Uncovering Hoerikwaggo’s archive of the enslaved women of Cape Town

15 Aug 2016
Image: June Bam-Hutchison
15 Aug 2016

 

Much of Cape Town’s slave women’s history remains largely invisible in the landscape, yet the Cape was a slave colony for almost two centuries. Very little is available in the institutional archive about the identity and personal journeys of the city’s enslaved women from the mid-17th to early 19th centuries. The direct connection between the Castle of Good Hope and Hoerikwaggo (the Khoi name for Table Mountain, meaning ‘Mountain in the Sea’) in terms of its slave women’s history is not immediately obvious.

In recent years, there have been civic campaigns amongst descendants of the Khoi and enslaved people to reclaim spaces and the story of Cape Town, such as through the work of Archival Platform’s activist scholar Lucelle Campbell which provides citizens and visitors the alternative narrative of the historic making of Cape Town; making visible the invisibilities of the city’s rich slave heritage in the landscape. Through alternative stories of fresh water and canals, these archival activists bring the history of the enslaved people alive by piecing together dispersed, little- known facts, and aspects of Khoi oral tradition of meaning and memory in the landscape.

We also know a little bit of the slave washerwomen’s history through Elizabeth Jordan’s doctoral thesis in Anthropology which was completed in 2006, “From Time Immemorial: Washerwomen, culture and community in Cape Town”. Her thesis provides a lens through which we have come to know of the landscape archive found in the small and fragmented material remains such as of buttons, shards of glass bottle, coins, pocket knives and curtain rings (which indicate heavy washing) excavated by archaeologists on the washing site on Platteklip ridge. Jordan’s work highlights the fact that the numerous shards of ceramic containers and glass imply that people often ate and drank at the site.

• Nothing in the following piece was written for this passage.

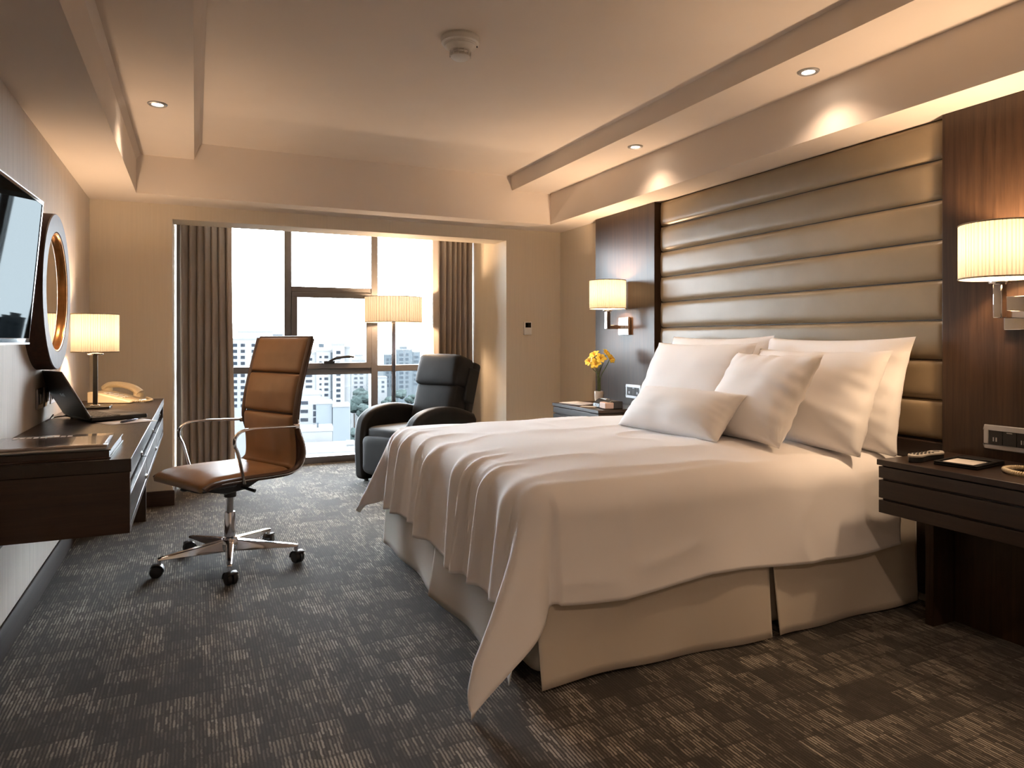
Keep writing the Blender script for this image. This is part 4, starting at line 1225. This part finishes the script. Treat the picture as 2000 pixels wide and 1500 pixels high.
building('low white building with a flat bright roof and a vent', 17.5, 152.5, r8,
    [(0, 9.2, 0, 7, -18.1)], [], mat='roof', extra=[((6.0, 6.4, 1, 1.4, 43.9, 45.6), 'win_pale', 'vent')])
building('lowest white flat-roofed annex just above the window sill', 17.0, 141.5, r8,
    [(0, 13.8, 0, 10, -20.9), (10.8, 12.0, 2, 4, -19.9)], [(11.4, -20.6, 1, 1, 0.5, 0.4, 2)], mat='roof')
building('hazy grey terraced block seen left of the window mullion', 92.5, 453, r8,
    [(0, 8.5, 0, 12, -12.0), (2.0, 6.8, 2, 10, -8.6)],
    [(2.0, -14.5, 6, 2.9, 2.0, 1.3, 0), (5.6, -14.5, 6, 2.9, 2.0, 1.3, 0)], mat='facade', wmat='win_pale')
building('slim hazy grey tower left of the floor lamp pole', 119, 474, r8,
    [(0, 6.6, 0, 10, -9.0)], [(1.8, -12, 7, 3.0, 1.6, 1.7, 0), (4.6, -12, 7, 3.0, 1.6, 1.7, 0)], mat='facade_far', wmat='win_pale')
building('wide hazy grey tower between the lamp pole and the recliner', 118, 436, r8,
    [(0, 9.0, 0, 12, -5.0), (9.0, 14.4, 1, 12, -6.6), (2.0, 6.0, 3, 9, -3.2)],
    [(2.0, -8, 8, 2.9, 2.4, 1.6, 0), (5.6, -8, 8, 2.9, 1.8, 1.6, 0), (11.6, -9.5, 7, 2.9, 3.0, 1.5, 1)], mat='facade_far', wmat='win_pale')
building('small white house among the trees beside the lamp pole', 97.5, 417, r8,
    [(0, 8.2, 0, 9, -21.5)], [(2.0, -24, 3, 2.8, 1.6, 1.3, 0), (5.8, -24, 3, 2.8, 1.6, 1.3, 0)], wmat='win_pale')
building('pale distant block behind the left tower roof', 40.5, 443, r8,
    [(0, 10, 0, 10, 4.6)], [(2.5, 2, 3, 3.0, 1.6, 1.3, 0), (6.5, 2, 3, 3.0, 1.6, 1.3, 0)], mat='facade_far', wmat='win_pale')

def tree(label, x, y, zt, r, seed, pale):
    t = thing('tree', label, 'tree', (x, y, GZ), 0, 'trees in the park below')
    hh = zt - GZ
    MB().tube([(0,0,0), (0.2,0.1,hh*0.35), (0,0,hh*0.7)], [0.5, 0.4, 0.25], 7).build('trunk', M['trunk'], t)
    rnd = random.Random(seed)
    mb = MB()
    for k in range(9):
        a = rnd.uniform(0, 6.28); q = rnd.uniform(0.1, 0.72)*r
        rr = r*rnd.uniform(0.36, 0.6)
        off = Vector((seed*3.7, k*1.9, 0))
        mb.ellipsoid((q*math.cos(a), q*math.sin(a), hh - rr - rnd.uniform(0, 0.75)*r), rr, rr, rr*0.85, 14, 9,
                     lambda d: 1 + 0.28*noise.noise(d*2.6+off) + 0.16*noise.noise(d*6+off))
    mb.build('crown', M['leaf2' if pale else 'leaf'], t, angle=60)
park = [
    (94.8, 440.1, -28.5, 6.0, 1, 'behind the others, left of the mullion'),
    (91.3, 403.3, -29.4, 5.2, 0, 'against the window mullion'),
    (78.8, 381.5, -28.7, 5.5, 0, 'high beside the white tower'),
    (81.9, 371.3, -31.9, 5.0, 1, 'left of the mullion, above the armchair arm'),
    (70.1, 341.6, -40.7, 4.6, 1, 'low beside the white tower'),
    (102.4, 398.3, -30.0, 5.2, 1, 'directly behind the lamp pole'),
    (110.8, 402.2, -27.2, 4.4, 1, 'right of the lamp pole, farthest back'),
    (107.9, 373.8, -28.2, 3.6, 0, 'touching the recliner back'),
]
for i, (x, y, zt, r, pale, where_) in enumerate(park):
    tree(('pale' if pale else 'dark') + ' green round tree ' + where_, x, y, zt, r, i+1, pale)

Other sources of interesting histories regarding this archive are from the NGO ‘Reclaim Camissa’ (Camissa means ‘place of sweet waters’ in Khoi) which aims to build a museum for washerwomen at the old wash houses found at the start of the ‘Hoerikwaggo Trail’. The story of fresh water and enslavement is central to understanding the inclusive history of present day Cape Town: the significance of sustaining the Company Gardens and the replenishment of European visiting ships. Buitenkant Street, which leads from the Castle up to Platteklip Ridge, was historically known as ‘Slave’s Walk’.  The washerwomen (many who have been buried at Prestwich Street and whose remains are now held at the highly contested ossuary) carried heavy washing all the way from the Castle up to Platteklip Ridge.

The APC’s June Bam-Hutchison and colleagues from Archaeology, Fine Art and Environment Humanities were invited by Anthropology’s Lesley Green to hike up Platteklip ridge with Capetonian hiking enthusiast, Eben van Tonder. The purpose of the hike was to make sense of an intriguing inscription found on the large rock on the Ridge. The group met at Deer Park on the morning of Sunday 15 May and walked up to the Platteklip stream and up to the large rocks where the enslaved women did the city's laundry since Van Riebeeck’s time.

On an earlier hike, undertaken by Eben with his daughter as part of a school history project on slavery at the Cape, he stumbled on an inscription on the rock. It seemed to read ‘Permanently Freed’ (some letters eroded) with the number ‘4’ engraved above it which could denote what remained of an originally inscribed date of ‘1834’. When the group invited by Green got there, they could at first not find the inscription. Some of the group suddenly realised that the angle of the sun obscured it from view and that they were standing right on top of it. One of the children who accompanied the group, Jordan Green, came up with the plan to splash water on the hardly visible inscription to make it more legible, and the letters and numbers were slowly revealed in the shadow as the group huddled together curiously over the spot on the rock to read it.

APC’s June Bam-Hutchison organised a follow up ‘crack of dawn washerwomen walk’ on Sunday 5 June from the Castle, up ‘Slave’s Walk’ (Buitenkant Street) to the Platteklip site with Eben for her Stanford University ‘Site of Memory’ students. On this occasion, as the sun rose majestically in bright orange over the low-lying sprawled Cape Flats visible from this spot on Hoerikwaggo, one of the students, Laila Al-Shamma, spotted further eroded numbers (what remains of an 1800s date) and an accompanying symbol of what looks like an eroded ‘stick’ figure of a woman engraved on the same rock. 

This may well be the spot where freed and enslaved people of Cape Town once partied. We are not certain. Follow-up research on the inscription and its dating (whether contemporary such as possibly done with a recent commemorative event or whether done in the distant past) is currently underway. At present, knowledge of this hardly visible inscription seems not to exist - at least not amongst archaeologists, historians and scholars in the field nor those who are working on South Africa’s ‘Liberation Route’ project.